The paper I read says to create a dummy-group that's totally locked down, and have the user authenticate into that group. Then magically I guess, the concentrator will move the user out of this dummy-group, into the group specified by the RADIUS attribute.

Make sure your base group does not have "Group Lock" checked (that is on the IPSec tab). Also make sure your attribute 25 has OU=Classname; The OU has to be in CAPS, the classname has to match exactly the VPN group name, capitalization counts, and it has to be terminated with a semicolon.

Once you've got that it should work.

If you're using ACS, I've had problems on ACS 3.3 doing this when using a RADIUS type other than the RADIUS (VPN 3000...), but I have had this working with other RADIUS servers without any issue.

The RADIUS attribute is configured as you suggest. I was not able to log into the concentrator at all, until I gave an IP pool to the "Everyone" group. When I log in, I get an IP from that pool, which shows me that I'm always entering the Everyone group, instead of being moved to the proper group.

The document doesn't say to assign an IP pool to the Everyone group, yet I can't log in at all, without it present.

Lastly, Question: The username I'm loging in under, does it NEED to be a locally-authenticated user, or can it be a RADIUS-authenticated user? What I'm driving towards, is a RADIUS-authenticated user who receives group-assignment info from RADIUS as well.

Regarding the IP pool, what you are seeing is how the box works. When the user first logs in they will be initially in the Base Group, and then the Class attribute will switch them to the appropriate VPN group.
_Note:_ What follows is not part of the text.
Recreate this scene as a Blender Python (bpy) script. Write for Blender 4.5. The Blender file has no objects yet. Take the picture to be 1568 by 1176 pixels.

In order to prevent anyone from doing anything in the base group, apply a deny all filter to it.

If you cannot successfully login to the Base Group it won't work, so make sure that works before trying to setup the group switching. If you set your logging level on the VPN concentrator high enough you will see this take place, you will also see the switch to the new group. I'd also recommend using the IPSec client to test the other group directly to make sure that you can successfully sign into that group. The problem may end up being a problem with the group configuration on the VPN box, and not the RADIUS configuration.

If you're still having trouble with it try to get some debug logs from the VPN Concentrator.

I am assuming by locally-authenticated you mean local to the VPN box. In this case, no, you can use a RADIUS authenticated user, and you do not need to have any trace of the user in the VPN concentrator.

If you mean locally-authenticated as in local to an ACS box, the answer is still no, you can use an external user database, as long as you have configured the appropriate ACS group mapping.

Use the IPSec client and verify the group you are switching to is working correctly, and if it still doesn't work, please send some additional information:

What RADIUS server are you using?

Can you send the configuration of the reply attributes, or even better, the authentication conversation between your RADIUS and VPN box (be sure to wash it first!)?

This is actually working now. I was trying so many different things, I stopped recording what I was doing. I do believe that there's more to making this work than is described in article 13831. I think it involves inheritance from the Base Group, into the subordinate groups that prevented it from working.